Short problem
Reproduce the material that follows, please, but only from its first line to the line containing "PI = math.pi", inclusive.

....

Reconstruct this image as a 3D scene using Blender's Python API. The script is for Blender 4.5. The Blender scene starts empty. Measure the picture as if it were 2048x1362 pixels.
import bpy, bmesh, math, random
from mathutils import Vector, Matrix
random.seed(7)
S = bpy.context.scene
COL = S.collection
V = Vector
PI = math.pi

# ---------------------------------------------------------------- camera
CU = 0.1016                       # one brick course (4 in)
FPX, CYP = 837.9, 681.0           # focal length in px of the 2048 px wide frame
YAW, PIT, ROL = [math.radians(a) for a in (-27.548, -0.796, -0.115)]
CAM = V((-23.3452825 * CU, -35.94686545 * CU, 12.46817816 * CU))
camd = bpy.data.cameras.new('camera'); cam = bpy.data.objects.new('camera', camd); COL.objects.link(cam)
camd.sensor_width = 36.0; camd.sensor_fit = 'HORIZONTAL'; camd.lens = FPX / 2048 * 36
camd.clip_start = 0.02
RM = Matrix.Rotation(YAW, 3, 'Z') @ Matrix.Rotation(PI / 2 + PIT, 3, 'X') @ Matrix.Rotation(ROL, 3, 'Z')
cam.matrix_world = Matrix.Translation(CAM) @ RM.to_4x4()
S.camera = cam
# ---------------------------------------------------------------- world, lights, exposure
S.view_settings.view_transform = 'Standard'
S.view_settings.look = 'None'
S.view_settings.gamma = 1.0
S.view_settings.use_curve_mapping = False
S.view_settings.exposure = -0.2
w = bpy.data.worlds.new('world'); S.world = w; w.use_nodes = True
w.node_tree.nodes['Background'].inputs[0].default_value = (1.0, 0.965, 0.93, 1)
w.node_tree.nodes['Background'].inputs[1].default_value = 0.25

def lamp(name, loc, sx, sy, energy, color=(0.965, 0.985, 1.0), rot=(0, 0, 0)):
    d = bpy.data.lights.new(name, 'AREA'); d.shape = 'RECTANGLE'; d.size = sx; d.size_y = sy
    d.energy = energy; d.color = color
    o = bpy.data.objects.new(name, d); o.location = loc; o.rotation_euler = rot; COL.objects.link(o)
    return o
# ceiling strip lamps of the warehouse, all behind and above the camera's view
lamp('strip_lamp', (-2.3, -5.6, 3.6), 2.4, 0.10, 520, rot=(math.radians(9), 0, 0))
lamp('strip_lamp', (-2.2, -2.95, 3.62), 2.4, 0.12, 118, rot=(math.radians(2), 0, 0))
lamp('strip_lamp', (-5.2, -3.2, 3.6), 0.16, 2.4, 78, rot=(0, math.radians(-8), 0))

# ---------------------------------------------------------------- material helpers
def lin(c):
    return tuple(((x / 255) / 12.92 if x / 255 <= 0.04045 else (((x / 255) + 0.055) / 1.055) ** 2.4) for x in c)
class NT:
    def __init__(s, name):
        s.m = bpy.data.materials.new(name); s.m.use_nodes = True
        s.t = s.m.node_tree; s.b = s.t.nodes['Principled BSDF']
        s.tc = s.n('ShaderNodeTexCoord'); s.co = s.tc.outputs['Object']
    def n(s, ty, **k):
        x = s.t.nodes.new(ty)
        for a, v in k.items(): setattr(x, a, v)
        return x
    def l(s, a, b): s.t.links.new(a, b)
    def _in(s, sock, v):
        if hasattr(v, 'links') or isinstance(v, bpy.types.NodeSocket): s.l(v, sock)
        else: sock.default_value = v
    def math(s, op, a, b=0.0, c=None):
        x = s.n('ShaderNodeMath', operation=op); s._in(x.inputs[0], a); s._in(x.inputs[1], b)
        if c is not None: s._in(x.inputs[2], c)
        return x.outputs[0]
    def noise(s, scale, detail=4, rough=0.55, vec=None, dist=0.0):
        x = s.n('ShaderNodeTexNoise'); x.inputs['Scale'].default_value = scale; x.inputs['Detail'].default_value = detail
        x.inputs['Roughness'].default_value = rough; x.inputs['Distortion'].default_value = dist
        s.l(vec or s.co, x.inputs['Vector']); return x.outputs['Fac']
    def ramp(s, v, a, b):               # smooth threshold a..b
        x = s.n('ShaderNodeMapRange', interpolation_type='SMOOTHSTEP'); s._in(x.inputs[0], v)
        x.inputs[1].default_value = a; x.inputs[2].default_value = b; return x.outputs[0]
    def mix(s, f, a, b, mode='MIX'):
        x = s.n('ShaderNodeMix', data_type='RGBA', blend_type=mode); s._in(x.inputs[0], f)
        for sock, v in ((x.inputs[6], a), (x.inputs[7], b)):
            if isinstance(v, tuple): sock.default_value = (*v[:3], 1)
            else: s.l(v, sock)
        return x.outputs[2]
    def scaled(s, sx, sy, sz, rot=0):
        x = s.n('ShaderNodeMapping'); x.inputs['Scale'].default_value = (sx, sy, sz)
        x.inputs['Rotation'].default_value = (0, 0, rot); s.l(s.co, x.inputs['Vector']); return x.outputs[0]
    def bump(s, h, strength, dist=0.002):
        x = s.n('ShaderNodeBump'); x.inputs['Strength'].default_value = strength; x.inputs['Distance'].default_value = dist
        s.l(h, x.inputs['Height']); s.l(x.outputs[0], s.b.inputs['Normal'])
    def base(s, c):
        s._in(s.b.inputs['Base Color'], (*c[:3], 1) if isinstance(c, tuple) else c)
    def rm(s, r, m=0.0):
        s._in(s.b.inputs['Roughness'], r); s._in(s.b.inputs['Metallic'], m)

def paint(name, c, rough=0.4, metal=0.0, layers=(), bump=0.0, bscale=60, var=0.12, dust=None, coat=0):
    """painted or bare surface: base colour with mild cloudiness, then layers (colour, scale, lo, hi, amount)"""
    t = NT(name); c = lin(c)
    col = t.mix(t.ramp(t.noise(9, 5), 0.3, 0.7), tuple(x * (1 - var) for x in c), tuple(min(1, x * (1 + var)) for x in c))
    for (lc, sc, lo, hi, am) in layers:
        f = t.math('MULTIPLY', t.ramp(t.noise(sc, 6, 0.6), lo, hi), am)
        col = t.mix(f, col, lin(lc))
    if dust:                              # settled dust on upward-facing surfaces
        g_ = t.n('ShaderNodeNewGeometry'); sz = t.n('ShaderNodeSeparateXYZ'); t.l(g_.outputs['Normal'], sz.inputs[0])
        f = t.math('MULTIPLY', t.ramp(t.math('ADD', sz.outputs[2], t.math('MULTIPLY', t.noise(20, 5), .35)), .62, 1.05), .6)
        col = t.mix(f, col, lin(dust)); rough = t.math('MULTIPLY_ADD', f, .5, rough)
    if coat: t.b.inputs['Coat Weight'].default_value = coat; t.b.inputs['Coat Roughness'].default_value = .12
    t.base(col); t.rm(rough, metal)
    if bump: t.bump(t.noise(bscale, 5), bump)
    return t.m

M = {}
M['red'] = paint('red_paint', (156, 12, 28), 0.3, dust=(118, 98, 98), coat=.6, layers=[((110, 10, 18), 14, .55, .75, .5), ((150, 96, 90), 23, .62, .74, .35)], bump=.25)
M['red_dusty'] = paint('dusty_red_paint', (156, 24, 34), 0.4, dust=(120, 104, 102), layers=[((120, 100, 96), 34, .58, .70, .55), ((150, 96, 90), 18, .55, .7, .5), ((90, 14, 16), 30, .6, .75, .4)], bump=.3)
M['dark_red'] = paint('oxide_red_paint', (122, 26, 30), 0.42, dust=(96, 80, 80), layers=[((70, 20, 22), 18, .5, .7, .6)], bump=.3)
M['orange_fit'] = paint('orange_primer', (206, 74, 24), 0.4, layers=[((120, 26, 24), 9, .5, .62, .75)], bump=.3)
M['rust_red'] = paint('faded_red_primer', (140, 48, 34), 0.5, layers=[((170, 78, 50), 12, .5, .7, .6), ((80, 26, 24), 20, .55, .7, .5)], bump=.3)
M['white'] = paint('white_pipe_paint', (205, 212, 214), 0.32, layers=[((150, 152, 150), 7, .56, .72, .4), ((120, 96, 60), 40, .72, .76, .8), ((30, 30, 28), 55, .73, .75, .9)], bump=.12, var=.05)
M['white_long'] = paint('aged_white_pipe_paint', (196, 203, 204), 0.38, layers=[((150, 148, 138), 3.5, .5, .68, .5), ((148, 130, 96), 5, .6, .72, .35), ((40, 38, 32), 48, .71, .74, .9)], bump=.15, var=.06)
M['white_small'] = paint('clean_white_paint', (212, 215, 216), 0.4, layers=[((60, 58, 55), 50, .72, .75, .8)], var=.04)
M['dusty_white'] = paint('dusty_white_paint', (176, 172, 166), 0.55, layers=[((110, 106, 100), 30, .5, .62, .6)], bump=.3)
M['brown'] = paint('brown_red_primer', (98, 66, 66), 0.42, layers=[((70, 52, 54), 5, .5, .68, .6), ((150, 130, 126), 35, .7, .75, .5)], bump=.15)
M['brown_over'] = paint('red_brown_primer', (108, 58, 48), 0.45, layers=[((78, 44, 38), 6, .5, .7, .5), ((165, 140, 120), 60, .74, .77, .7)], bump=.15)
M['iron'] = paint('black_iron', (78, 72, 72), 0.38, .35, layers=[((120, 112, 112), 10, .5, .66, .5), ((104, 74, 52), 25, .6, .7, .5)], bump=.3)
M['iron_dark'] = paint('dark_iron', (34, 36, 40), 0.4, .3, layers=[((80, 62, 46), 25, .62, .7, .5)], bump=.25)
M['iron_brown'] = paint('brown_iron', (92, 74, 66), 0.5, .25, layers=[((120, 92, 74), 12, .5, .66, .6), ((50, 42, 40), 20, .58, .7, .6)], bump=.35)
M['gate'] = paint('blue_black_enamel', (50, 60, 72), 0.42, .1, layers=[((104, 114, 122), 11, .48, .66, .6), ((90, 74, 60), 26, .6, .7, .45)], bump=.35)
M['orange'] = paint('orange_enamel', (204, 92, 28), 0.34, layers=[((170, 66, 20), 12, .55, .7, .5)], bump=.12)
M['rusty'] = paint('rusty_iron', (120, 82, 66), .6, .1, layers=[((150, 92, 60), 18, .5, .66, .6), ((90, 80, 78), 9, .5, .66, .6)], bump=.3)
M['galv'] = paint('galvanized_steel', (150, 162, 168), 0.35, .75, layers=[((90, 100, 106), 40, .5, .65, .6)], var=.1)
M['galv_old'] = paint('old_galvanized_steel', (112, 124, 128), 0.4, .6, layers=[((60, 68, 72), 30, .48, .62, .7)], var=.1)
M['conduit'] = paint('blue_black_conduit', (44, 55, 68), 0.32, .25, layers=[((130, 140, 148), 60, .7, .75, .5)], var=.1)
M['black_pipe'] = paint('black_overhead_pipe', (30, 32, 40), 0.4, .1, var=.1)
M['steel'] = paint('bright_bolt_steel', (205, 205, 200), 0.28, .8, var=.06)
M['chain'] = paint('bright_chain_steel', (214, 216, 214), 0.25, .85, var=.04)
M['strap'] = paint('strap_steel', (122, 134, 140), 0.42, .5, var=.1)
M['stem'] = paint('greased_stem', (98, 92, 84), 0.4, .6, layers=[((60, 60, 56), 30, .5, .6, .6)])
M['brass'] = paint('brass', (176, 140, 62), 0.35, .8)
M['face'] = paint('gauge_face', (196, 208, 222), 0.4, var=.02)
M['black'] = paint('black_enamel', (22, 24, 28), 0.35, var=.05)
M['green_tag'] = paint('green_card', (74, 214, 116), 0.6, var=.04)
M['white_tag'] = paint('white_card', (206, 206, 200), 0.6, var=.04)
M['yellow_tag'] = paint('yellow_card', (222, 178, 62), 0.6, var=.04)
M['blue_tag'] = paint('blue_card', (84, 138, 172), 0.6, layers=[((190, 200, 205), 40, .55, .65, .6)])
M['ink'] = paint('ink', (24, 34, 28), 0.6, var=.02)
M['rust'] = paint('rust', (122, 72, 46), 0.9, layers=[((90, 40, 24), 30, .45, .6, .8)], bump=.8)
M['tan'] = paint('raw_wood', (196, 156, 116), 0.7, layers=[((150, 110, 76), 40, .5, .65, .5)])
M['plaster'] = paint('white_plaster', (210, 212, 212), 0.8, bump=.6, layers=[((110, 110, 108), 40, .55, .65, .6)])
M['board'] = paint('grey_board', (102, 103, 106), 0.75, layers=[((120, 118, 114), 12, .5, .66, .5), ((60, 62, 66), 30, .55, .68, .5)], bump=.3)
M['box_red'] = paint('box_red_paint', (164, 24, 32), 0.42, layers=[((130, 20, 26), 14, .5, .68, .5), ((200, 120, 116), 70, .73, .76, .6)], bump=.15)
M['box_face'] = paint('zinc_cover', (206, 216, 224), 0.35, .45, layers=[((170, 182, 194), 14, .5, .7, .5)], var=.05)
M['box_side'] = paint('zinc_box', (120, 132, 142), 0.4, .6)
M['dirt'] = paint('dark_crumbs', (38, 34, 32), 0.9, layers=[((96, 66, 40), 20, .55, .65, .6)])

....

Full answer
Reconstruct this image as a 3D scene using Blender's Python API. The script is for Blender 4.5. The Blender scene starts empty. Measure the picture as if it were 2048x1362 pixels.
import bpy, bmesh, math, random
from mathutils import Vector, Matrix
random.seed(7)
S = bpy.context.scene
COL = S.collection
V = Vector
PI = math.pi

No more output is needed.